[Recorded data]

+ + + + +

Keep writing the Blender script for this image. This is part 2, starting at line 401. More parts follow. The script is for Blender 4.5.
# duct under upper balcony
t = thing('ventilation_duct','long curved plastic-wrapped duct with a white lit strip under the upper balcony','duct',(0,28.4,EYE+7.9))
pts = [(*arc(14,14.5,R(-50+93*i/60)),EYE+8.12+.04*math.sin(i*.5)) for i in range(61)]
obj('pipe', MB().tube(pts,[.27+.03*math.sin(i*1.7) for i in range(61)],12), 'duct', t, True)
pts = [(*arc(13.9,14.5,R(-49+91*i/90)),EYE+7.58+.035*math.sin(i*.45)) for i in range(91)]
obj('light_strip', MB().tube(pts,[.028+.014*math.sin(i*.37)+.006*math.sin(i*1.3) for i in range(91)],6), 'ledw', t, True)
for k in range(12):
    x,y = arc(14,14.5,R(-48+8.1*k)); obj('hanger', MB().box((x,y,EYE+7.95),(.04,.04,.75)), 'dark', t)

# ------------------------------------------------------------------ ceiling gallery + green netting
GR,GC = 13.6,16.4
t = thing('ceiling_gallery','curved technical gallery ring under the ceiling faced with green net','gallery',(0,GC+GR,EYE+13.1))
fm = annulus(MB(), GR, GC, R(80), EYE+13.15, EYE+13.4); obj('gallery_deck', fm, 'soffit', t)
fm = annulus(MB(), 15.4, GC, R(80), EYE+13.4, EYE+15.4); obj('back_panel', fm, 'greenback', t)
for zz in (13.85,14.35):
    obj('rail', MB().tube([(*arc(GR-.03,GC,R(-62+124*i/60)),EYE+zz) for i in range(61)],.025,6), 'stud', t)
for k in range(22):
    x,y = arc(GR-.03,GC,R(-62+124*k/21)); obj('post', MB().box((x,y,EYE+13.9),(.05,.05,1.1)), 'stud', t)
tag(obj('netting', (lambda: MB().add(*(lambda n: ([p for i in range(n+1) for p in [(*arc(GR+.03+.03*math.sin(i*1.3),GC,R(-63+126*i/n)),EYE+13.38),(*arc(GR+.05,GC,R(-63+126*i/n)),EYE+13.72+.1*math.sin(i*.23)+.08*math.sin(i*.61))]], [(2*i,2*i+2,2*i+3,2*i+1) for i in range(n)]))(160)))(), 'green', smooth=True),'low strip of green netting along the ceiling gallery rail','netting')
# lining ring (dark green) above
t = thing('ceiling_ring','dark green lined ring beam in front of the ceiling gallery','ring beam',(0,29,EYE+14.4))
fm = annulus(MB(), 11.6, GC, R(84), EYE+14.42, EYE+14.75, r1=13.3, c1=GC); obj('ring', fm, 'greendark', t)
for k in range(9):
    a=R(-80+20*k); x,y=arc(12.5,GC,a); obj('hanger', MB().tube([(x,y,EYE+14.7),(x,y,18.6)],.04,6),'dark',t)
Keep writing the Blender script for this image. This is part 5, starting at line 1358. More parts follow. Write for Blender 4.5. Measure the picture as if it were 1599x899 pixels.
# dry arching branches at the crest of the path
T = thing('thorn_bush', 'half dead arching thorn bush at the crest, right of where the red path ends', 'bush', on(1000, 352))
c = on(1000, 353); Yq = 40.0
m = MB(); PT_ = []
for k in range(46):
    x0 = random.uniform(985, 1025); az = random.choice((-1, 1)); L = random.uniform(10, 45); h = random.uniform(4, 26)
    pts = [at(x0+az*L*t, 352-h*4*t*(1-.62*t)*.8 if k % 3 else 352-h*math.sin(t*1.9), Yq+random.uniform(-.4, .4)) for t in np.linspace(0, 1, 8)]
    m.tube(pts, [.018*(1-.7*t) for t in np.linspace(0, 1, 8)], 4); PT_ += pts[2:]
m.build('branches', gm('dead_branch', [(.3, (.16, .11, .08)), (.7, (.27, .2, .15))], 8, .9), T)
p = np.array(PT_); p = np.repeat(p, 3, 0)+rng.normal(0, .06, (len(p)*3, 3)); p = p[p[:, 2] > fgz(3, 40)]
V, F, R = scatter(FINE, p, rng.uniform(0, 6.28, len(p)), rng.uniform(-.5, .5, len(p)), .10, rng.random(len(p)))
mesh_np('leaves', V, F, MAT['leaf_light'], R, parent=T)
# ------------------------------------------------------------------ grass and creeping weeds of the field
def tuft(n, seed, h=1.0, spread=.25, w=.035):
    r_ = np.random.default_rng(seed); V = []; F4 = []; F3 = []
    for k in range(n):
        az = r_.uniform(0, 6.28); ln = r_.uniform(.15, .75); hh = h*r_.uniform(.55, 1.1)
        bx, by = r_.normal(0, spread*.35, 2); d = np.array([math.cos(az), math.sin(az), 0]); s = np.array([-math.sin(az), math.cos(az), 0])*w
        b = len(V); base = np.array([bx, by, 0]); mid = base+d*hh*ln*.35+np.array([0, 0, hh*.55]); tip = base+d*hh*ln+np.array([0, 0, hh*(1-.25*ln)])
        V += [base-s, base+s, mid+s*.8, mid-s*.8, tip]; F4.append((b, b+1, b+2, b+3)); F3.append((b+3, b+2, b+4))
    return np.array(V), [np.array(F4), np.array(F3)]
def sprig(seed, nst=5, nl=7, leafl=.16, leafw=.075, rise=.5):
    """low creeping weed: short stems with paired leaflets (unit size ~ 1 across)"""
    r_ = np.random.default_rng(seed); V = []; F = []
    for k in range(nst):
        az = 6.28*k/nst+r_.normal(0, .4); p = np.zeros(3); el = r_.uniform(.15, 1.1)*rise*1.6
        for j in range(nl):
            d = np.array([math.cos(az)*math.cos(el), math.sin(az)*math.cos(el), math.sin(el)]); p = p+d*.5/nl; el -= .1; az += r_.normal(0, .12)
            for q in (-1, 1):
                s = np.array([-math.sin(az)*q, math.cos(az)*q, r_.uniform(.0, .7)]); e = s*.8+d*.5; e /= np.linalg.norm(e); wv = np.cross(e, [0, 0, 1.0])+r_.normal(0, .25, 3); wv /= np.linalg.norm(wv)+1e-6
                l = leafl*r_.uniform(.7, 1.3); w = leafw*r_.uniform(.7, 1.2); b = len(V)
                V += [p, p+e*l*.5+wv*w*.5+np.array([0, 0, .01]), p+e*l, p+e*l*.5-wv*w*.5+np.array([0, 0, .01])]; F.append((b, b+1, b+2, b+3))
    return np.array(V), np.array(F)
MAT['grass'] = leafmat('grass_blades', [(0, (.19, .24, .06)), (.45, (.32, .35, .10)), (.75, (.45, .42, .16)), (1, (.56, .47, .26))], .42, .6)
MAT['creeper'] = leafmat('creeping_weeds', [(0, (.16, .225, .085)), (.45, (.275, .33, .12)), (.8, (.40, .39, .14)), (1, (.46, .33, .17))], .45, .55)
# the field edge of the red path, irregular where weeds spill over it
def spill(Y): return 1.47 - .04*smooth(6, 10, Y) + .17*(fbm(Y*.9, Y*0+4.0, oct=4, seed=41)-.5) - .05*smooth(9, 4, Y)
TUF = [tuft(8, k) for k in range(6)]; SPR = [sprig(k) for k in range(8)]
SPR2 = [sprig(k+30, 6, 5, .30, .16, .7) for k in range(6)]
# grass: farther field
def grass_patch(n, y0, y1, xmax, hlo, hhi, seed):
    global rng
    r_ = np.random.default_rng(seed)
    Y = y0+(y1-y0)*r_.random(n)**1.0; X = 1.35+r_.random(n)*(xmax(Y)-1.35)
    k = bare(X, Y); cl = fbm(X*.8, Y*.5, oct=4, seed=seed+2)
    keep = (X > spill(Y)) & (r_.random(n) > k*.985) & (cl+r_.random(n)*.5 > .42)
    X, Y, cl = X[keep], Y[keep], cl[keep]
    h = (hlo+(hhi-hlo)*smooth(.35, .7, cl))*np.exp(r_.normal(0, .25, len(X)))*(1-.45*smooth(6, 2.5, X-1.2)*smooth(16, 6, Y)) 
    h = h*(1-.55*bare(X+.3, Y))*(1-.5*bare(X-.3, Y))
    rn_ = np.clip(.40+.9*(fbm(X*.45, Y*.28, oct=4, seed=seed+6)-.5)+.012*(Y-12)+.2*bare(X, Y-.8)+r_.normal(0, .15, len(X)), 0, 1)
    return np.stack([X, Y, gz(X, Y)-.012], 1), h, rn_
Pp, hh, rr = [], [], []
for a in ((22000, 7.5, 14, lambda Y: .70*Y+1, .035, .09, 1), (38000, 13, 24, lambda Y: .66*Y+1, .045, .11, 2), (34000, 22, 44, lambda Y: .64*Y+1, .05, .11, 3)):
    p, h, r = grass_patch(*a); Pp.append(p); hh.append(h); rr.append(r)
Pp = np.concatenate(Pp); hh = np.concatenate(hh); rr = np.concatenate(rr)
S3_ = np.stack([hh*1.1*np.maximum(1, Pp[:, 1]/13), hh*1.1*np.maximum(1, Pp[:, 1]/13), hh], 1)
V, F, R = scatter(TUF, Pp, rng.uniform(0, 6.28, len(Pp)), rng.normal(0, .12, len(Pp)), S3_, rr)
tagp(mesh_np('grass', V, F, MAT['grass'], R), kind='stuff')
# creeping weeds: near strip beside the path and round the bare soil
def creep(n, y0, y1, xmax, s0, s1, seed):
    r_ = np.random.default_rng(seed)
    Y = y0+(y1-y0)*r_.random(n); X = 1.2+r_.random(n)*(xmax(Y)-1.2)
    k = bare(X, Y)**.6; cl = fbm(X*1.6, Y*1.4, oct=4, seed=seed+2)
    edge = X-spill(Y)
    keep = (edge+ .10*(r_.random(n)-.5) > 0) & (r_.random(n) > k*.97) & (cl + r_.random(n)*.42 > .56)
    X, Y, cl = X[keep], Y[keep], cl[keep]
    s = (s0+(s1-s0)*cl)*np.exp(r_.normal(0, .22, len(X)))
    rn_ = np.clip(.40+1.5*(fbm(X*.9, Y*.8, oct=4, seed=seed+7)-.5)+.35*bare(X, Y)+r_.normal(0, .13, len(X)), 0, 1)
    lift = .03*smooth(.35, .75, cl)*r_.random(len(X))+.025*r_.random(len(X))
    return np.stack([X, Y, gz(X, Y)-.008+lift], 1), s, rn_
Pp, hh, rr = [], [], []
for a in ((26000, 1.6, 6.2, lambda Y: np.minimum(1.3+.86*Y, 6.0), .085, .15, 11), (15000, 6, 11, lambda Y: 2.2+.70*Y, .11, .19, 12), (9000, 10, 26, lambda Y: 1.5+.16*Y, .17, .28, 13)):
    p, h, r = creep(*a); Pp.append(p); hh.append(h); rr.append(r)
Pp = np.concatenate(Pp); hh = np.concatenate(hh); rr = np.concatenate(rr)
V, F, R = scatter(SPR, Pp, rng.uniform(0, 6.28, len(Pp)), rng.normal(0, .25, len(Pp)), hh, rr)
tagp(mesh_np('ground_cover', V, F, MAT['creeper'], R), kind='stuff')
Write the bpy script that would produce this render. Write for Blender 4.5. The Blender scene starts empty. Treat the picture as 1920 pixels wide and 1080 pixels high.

+ + + + +

Quote, with nothing altered, all lines from the start of the entries to the line that carries "x,y = arc(14,14.5,R(-48+8.1*k));", inclusive.

Keep writing the Blender script for this image. This is part 2, starting at line 401. More parts follow. The script is for Blender 4.5.
# duct under upper balcony
t = thing('ventilation_duct','long curved plastic-wrapped duct with a white lit strip under the upper balcony','duct',(0,28.4,EYE+7.9))
pts = [(*arc(14,14.5,R(-50+93*i/60)),EYE+8.12+.04*math.sin(i*.5)) for i in range(61)]
obj('pipe', MB().tube(pts,[.27+.03*math.sin(i*1.7) for i in range(61)],12), 'duct', t, True)
pts = [(*arc(13.9,14.5,R(-49+91*i/90)),EYE+7.58+.035*math.sin(i*.45)) for i in range(91)]
obj('light_strip', MB().tube(pts,[.028+.014*math.sin(i*.37)+.006*math.sin(i*1.3) for i in range(91)],6), 'ledw', t, True)
for k in range(12):
    x,y = arc(14,14.5,R(-48+8.1*k)); obj('hanger', MB().box((x,y,EYE+7.95),(.04,.04,.75)), 'dark', t)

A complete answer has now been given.